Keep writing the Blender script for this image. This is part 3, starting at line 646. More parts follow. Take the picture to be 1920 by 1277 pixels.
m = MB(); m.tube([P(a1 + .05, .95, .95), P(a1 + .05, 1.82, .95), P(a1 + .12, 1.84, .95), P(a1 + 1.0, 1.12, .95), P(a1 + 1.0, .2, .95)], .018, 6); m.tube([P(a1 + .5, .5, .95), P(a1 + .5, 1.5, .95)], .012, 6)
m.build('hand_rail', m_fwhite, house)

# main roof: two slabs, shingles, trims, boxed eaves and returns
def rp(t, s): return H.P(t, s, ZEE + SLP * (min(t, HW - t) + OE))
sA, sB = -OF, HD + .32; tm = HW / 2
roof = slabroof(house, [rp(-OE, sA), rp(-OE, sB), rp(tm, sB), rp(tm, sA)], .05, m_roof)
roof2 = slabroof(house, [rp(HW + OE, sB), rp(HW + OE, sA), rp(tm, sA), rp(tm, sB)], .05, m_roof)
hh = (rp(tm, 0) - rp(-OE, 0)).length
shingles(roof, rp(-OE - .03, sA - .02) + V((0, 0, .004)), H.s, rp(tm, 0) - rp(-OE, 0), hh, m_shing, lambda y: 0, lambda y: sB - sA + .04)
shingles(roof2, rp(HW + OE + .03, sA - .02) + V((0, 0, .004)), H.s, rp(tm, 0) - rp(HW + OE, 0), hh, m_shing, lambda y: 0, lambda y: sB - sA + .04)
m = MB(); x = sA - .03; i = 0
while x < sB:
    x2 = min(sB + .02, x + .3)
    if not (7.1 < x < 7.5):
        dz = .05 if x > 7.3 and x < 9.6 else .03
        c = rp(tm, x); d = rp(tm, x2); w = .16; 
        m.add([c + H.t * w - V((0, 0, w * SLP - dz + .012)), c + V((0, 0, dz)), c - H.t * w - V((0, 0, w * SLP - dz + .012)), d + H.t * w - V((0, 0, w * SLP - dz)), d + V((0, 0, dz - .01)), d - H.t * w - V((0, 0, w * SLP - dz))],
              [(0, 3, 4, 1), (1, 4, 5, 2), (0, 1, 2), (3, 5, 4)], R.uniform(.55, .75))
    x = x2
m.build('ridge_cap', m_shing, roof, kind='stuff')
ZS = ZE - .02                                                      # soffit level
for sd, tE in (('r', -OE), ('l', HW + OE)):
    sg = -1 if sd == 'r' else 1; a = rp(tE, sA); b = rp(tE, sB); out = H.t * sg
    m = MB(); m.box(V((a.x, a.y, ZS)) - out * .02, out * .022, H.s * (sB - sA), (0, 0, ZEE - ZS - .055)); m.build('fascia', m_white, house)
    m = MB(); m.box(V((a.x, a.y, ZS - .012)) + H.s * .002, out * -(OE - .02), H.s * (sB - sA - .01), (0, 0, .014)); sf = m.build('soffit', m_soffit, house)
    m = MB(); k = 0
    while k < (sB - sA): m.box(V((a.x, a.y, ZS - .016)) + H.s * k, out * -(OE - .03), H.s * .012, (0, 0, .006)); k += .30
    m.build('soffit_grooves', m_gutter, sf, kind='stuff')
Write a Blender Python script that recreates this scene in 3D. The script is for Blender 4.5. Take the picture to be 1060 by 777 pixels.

- - -

▶ _Aim_
Print, please, the lines from the first line of the material through the line that contains "m.build('hand_rail', m_fwhite, house)", exactly as written and with nothing added.

▶ _Exercise response_
Keep writing the Blender script for this image. This is part 3, starting at line 646. More parts follow. Take the picture to be 1920 by 1277 pixels.
m = MB(); m.tube([P(a1 + .05, .95, .95), P(a1 + .05, 1.82, .95), P(a1 + .12, 1.84, .95), P(a1 + 1.0, 1.12, .95), P(a1 + 1.0, .2, .95)], .018, 6); m.tube([P(a1 + .5, .5, .95), P(a1 + .5, 1.5, .95)], .012, 6)
m.build('hand_rail', m_fwhite, house)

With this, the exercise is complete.